Рахманинов рассказывает:
«Я вернулся в Москву другим человеком. Моя вера в себя неожиданно рухнула. Мучительные часы сомнений и тяжелых раздумий привели меня к заключению, что я должен бросить сочинение. Видимо, я неспособен к этой деятельности, и, следовательно, лучше покончить с этим раз и навсегда.
Я отказался от своей комнаты в «Америке» и вернулся к Сатиным. Меня парализовала апатия. Я ничего не делал и не находил ни в чем удовольствия. День за днем валялся на кровати и вздыхал по конченой жизни. Единственное занятие состояло в нескольких уроках по фортепиано, которые я вынужден был давать, чтобы как-то просуществовать. Такое прозябание, столь же утомительное для меня, как и для окружающих, длилось больше года. Я не жил – я вел растительный образ жизни, лодырничал и ни на что не надеялся. От мысли о том, что мне суждено остаться учителем по фортепиано, я покрывался холодным потом. Но что мне оставалось другого? Дважды или трижды меня приглашали играть в концертах. Я соглашался и имел некоторый успех. Но что толку? Возможность появиться на концертной эстраде предоставлялась мне настолько редко, что я не мог рассматривать это как материальную основу для жизни. Не приходилось рассчитывать и на то, что консерватория предложит мне место преподавателя фортепиано, так как неприязнь Сафонова к Зилоти распространялась теперь и на меня, да и вообще он не считал или не хотел считать меня пианистом. В равной степени он не мог пригласить меня солистом на симфонические концерты, даваемые Императорским музыкальным обществом.

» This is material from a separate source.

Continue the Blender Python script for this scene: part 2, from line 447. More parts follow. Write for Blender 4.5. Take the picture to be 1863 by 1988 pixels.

Маленький анекдот, который я сейчас расскажу, прекрасно показывает отношение ко мне, которое доминировало среди профессоров Московской консерватории.
Одним из профессоров по фортепиано в консерватории был Павел Шлёцер, весьма церемонный поляк. Во время одной из изысканных трапез у Зверева, на которой присутствовали многие из московских музыкальных знаменитостей, я сидел напротив Шлёцера. Разговор зашел о моем Первом концерте для фортепиано, который только что вышел из печати. Кто-то спросил Шлёцера: «Вы знаете рахманиновский Концерт?»
Шлёцер: «Нет, я его еще не видел». Потом, покручивая свои маленькие рыжеватые усики, он оборотился ко мне и спросил сухим, неприязненным тоном: «А сколько стоит ваш Концерт?»
Я (в высшей степени смущенный): «Честно говоря, не знаю. Что-нибудь около трех рублей».
Шлёцер: «Гмм, это очень странно: Концерт Рахманинова стоит три рубля, тогда как Концерт Шопена можно купить за рубль с полтиной».
Прошло несколько секунд, пока я вспомнил, что Шлёцер сочинил два этюда для фортепиано – как-никак его собственный вклад в музыкальную сокровищницу, – и тогда в свою очередь спросил его:
– А вы не находите странным, господин Шлёцер, что за два этюда Шлёцера приходится платить три рубля, в то время как двадцать четыре этюда Шопена стоят всего-навсего рубль?
Молчание!
В те дни мне на помощь пришел человек, от которого я меньше всего мог этого ожидать. Это был хорошо известный московский железнодорожный магнат и меценат в области искусства С.И. Мамонтов, который предложил мне вступить в качестве второго дирижера в его ассоциацию нового Оперного общества в театре Солодникова в Москве.